Et discutez longuement avec votre partenaire sur votre intention, ses attentes, et l’adaptation progressive à mettre en place. Fréquemment aussi. Car ces modifications ne seront pas qu’organisationnelles, mais aussi impliquant la symbolique des deux « genres » en cause. Les relations de couple seront clairement en jeu. L’épouse pourra décider qu’elle apporte le bouquet de fleur qui magnifie le résultat (en se l’appropriant). Bref, la mousse au chocolat à l’envers, cela peut exister aussi.
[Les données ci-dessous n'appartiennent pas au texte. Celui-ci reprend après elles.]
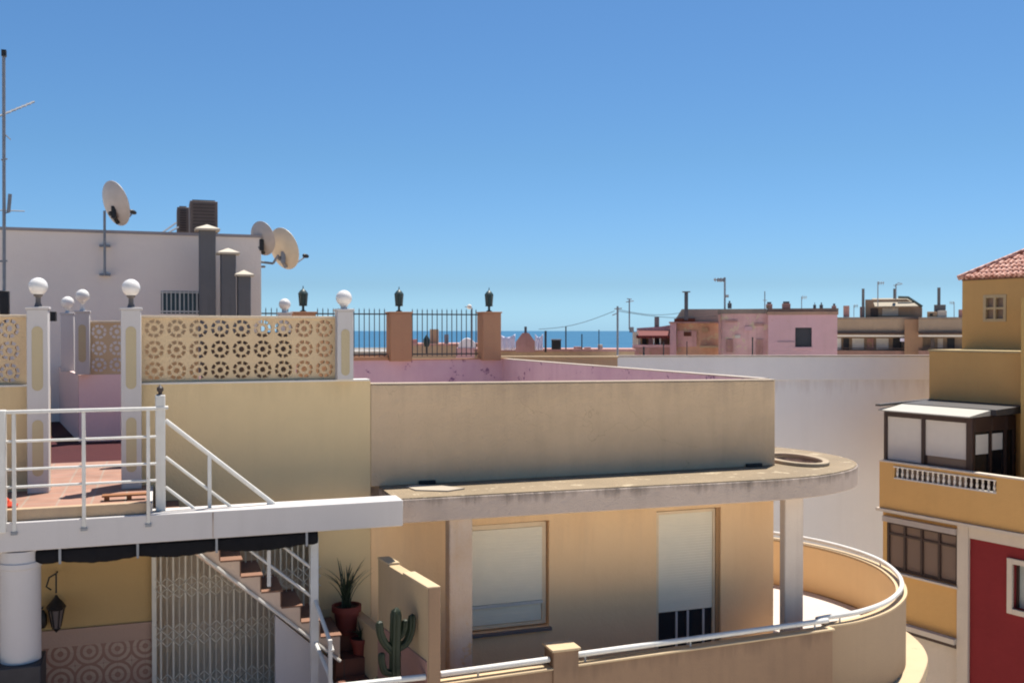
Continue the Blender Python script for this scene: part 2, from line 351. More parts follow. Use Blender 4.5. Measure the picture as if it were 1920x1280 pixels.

Durant l’apprentissage, la femme habituellement dispensera les consignes, les trucs, les tours de main, les contraintes particulières des personnes de la famille, etc. L’élève doit respecter le maître, il doit mériter son enseignement ! Il doit trouver ses méthodes d’apprentissage mais respecter les consignes. Vaste programme…

Ce n’est qu’au bout de l’apprentissage de plusieurs tâches prises en charge et combinées par l’homme qu’un certain ‘partage des taches et du travail’ deviendra plus spontané entre femme et homme, et que les luttes de pouvoir symbolique seront relativisées.

Et tant que la domination symbolique du masculin organisera encore nos sociétés, l’homme voulant travailler à déconstruire son genre devra être attentif à laisser la place à certains privilèges compensatoires qui sont octroyés socialement à la femme, et ne pas chercher à les contester ou les dévaloriser.

Ces derniers paragraphes peuvent choquer. Tant l’égo des hommes, qui se demande pourquoi devoir respecter soudain un privilège féminin. Que l’égo des femmes, qui estimera que le simple partage des taches ménagères ne permet pas d’annoncer que les luttes de pouvoir symbolique (contre la domination masculine) seront relativisées.

Il est bien temps que je m’arrête donc. Je ne peux aborder seul, ni dans un ‘entre nous’ masculin, ces aspects du conflit de couple hétérosexuel… J’ai déjà pris quelques risques en mettant sur papier ce résultat.